/---
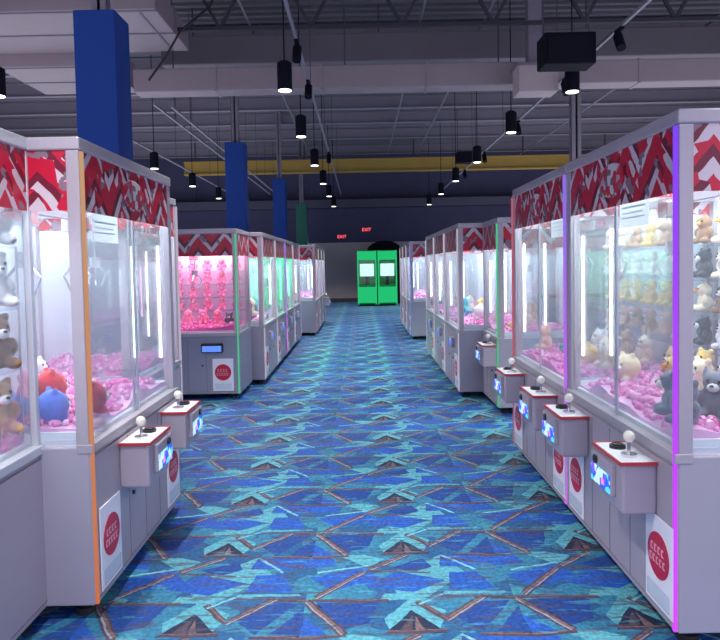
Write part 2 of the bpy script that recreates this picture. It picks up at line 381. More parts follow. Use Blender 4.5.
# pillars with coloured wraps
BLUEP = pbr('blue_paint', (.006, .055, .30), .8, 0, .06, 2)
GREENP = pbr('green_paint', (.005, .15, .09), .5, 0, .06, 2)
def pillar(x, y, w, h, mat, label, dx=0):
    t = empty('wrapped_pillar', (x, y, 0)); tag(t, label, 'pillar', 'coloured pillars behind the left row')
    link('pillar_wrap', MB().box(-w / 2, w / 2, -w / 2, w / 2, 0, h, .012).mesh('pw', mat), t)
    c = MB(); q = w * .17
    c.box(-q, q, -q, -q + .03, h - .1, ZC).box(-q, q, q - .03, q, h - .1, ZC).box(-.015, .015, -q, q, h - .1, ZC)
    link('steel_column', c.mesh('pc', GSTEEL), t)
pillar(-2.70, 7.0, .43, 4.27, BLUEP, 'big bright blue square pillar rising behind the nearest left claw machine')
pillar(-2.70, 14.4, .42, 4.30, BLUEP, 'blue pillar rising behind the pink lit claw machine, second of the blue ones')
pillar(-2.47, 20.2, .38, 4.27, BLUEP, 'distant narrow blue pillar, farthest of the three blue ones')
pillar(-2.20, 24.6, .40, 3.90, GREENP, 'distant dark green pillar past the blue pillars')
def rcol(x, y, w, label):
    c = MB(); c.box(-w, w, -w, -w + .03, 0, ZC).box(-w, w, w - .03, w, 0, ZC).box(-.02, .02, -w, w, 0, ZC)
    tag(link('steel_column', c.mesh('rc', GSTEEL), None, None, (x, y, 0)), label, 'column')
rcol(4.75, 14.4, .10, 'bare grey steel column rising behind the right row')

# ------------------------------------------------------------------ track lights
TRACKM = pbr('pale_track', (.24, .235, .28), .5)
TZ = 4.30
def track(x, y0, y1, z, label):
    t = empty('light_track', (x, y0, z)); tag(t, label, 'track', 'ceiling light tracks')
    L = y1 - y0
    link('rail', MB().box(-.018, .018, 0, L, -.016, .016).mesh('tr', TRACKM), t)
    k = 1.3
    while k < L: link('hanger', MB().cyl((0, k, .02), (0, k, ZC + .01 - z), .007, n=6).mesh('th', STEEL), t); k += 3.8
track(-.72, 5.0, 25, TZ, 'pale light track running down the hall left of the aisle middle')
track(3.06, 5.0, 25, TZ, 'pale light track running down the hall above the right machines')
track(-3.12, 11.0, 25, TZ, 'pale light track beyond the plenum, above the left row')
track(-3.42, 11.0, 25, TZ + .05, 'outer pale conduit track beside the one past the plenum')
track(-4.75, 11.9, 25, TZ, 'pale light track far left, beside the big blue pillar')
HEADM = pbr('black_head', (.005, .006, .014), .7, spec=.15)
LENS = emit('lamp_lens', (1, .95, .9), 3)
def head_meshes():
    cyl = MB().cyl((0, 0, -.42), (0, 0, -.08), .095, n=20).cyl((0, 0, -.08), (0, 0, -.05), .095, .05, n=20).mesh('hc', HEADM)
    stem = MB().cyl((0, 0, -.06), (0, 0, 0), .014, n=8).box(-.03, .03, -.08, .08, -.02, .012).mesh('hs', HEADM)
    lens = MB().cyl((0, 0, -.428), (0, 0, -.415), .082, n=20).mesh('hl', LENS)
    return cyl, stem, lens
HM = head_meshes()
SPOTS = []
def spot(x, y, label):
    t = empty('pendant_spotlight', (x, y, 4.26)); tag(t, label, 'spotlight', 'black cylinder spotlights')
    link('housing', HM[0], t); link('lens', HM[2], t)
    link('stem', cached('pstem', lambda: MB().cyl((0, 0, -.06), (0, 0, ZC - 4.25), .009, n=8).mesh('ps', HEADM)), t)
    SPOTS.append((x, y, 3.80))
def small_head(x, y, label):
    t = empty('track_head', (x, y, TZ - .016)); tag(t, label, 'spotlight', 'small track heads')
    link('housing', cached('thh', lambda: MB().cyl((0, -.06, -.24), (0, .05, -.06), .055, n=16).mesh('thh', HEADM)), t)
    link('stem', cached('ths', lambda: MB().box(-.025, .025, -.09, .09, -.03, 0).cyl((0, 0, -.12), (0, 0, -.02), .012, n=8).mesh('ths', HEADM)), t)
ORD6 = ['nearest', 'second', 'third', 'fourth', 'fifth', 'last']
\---
EXERCISE REQUIREMENTS: Copy all the data exactly as written, but skip any picture.

RESULT FOR THIS EXERCISE:
Write part 2 of the bpy script that recreates this picture. It picks up at line 381. More parts follow. Use Blender 4.5.
# pillars with coloured wraps
BLUEP = pbr('blue_paint', (.006, .055, .30), .8, 0, .06, 2)
GREENP = pbr('green_paint', (.005, .15, .09), .5, 0, .06, 2)
def pillar(x, y, w, h, mat, label, dx=0):
    t = empty('wrapped_pillar', (x, y, 0)); tag(t, label, 'pillar', 'coloured pillars behind the left row')
    link('pillar_wrap', MB().box(-w / 2, w / 2, -w / 2, w / 2, 0, h, .012).mesh('pw', mat), t)
    c = MB(); q = w * .17
    c.box(-q, q, -q, -q + .03, h - .1, ZC).box(-q, q, q - .03, q, h - .1, ZC).box(-.015, .015, -q, q, h - .1, ZC)
    link('steel_column', c.mesh('pc', GSTEEL), t)
pillar(-2.70, 7.0, .43, 4.27, BLUEP, 'big bright blue square pillar rising behind the nearest left claw machine')
pillar(-2.70, 14.4, .42, 4.30, BLUEP, 'blue pillar rising behind the pink lit claw machine, second of the blue ones')
pillar(-2.47, 20.2, .38, 4.27, BLUEP, 'distant narrow blue pillar, farthest of the three blue ones')
pillar(-2.20, 24.6, .40, 3.90, GREENP, 'distant dark green pillar past the blue pillars')
def rcol(x, y, w, label):
    c = MB(); c.box(-w, w, -w, -w + .03, 0, ZC).box(-w, w, w - .03, w, 0, ZC).box(-.02, .02, -w, w, 0, ZC)
    tag(link('steel_column', c.mesh('rc', GSTEEL), None, None, (x, y, 0)), label, 'column')
rcol(4.75, 14.4, .10, 'bare grey steel column rising behind the right row')

# ------------------------------------------------------------------ track lights
TRACKM = pbr('pale_track', (.24, .235, .28), .5)
TZ = 4.30
def track(x, y0, y1, z, label):
    t = empty('light_track', (x, y0, z)); tag(t, label, 'track', 'ceiling light tracks')
    L = y1 - y0
    link('rail', MB().box(-.018, .018, 0, L, -.016, .016).mesh('tr', TRACKM), t)
    k = 1.3
    while k < L: link('hanger', MB().cyl((0, k, .02), (0, k, ZC + .01 - z), .007, n=6).mesh('th', STEEL), t); k += 3.8
track(-.72, 5.0, 25, TZ, 'pale light track running down the hall left of the aisle middle')
track(3.06, 5.0, 25, TZ, 'pale light track running down the hall above the right machines')
track(-3.12, 11.0, 25, TZ, 'pale light track beyond the plenum, above the left row')
track(-3.42, 11.0, 25, TZ + .05, 'outer pale conduit track beside the one past the plenum')
track(-4.75, 11.9, 25, TZ, 'pale light track far left, beside the big blue pillar')
HEADM = pbr('black_head', (.005, .006, .014), .7, spec=.15)
LENS = emit('lamp_lens', (1, .95, .9), 3)
def head_meshes():
    cyl = MB().cyl((0, 0, -.42), (0, 0, -.08), .095, n=20).cyl((0, 0, -.08), (0, 0, -.05), .095, .05, n=20).mesh('hc', HEADM)
    stem = MB().cyl((0, 0, -.06), (0, 0, 0), .014, n=8).box(-.03, .03, -.08, .08, -.02, .012).mesh('hs', HEADM)
    lens = MB().cyl((0, 0, -.428), (0, 0, -.415), .082, n=20).mesh('hl', LENS)
    return cyl, stem, lens
HM = head_meshes()
SPOTS = []
def spot(x, y, label):
    t = empty('pendant_spotlight', (x, y, 4.26)); tag(t, label, 'spotlight', 'black cylinder spotlights')
    link('housing', HM[0], t); link('lens', HM[2], t)
    link('stem', cached('pstem', lambda: MB().cyl((0, 0, -.06), (0, 0, ZC - 4.25), .009, n=8).mesh('ps', HEADM)), t)
    SPOTS.append((x, y, 3.80))
def small_head(x, y, label):
    t = empty('track_head', (x, y, TZ - .016)); tag(t, label, 'spotlight', 'small track heads')
    link('housing', cached('thh', lambda: MB().cyl((0, -.06, -.24), (0, .05, -.06), .055, n=16).mesh('thh', HEADM)), t)
    link('stem', cached('ths', lambda: MB().box(-.025, .025, -.09, .09, -.03, 0).cyl((0, 0, -.12), (0, 0, -.02), .012, n=8).mesh('ths', HEADM)), t)
ORD6 = ['nearest', 'second', 'third', 'fourth', 'fifth', 'last']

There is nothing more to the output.